僕らから離れた所、湾の端に小規模のカモメの群が旋回している。
カモメは積乱雲の輪郭から外には出ない。
雲が大きすぎるのだ。
しかし、その雲も、大空の一部でしかない。
そしてその空も、漆黒の大宇宙の無限性の中ではあまりにも有限的であることを、僕は思わずにはいられない。
視線は空に向けられる。
僕は読みかけのページにしおりを挟み、彼女に軽く手を振って、デッキチェアを離れた。
カモメの群と反対側の岩場に、僕は向かう。
岩場は浜辺より少し小高くなっていて、何となく、少しだけ、空に近くなる。
岩場の先端に辿り着き、僕はそこに腰掛ける。
波は穏やかで、見える限り、海は凪いでいる。
水面の脈動は、平穏そのものだ。
僕は空を見る。

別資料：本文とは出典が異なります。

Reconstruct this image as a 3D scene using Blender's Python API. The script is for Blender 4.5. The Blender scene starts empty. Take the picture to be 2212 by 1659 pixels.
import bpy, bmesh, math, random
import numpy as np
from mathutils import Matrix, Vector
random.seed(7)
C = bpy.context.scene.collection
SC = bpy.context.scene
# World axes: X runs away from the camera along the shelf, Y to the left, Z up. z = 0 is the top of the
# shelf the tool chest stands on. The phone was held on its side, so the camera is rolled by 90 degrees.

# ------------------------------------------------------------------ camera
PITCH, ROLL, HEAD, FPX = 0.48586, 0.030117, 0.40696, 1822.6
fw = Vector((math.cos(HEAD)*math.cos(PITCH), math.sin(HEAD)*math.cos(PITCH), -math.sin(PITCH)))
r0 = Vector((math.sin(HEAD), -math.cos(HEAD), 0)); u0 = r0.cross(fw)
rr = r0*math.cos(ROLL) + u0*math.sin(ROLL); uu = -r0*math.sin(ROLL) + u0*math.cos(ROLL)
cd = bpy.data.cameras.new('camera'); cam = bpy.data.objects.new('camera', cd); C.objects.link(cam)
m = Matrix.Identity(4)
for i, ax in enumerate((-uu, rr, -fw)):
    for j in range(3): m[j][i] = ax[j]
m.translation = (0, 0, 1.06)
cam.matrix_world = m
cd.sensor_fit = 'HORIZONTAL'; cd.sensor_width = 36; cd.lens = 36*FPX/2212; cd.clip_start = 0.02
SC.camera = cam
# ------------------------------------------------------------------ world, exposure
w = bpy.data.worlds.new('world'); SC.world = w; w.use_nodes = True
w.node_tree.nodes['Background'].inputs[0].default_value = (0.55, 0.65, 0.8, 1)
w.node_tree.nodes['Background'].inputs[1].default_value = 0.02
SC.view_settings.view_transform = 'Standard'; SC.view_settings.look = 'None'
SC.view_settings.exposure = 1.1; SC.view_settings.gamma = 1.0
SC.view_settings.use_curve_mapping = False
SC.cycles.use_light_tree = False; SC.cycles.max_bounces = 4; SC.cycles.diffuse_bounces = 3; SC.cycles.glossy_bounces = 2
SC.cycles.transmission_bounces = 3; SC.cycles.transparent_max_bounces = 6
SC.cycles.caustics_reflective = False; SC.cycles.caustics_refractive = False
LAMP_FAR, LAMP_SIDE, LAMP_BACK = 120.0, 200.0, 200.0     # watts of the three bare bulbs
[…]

瞳孔の力を抜き、青い光を見透かそうとする。
隙をついたように、彼女が突然僕のすぐ傍に現れ、僕のシャツの端っこをしっかりと掴む。
僕はバランスを崩して、海の中へ転倒する。
岩場には激しい水しぶきと、僕の足から離れたビーチサンダルが残される……
これは例えだ。
ストーリーなんか何でも良いのだ。
岩場があって、水飛沫が上がって、そこにビーチサンダルが転がっていたら、それは僕の夏だ。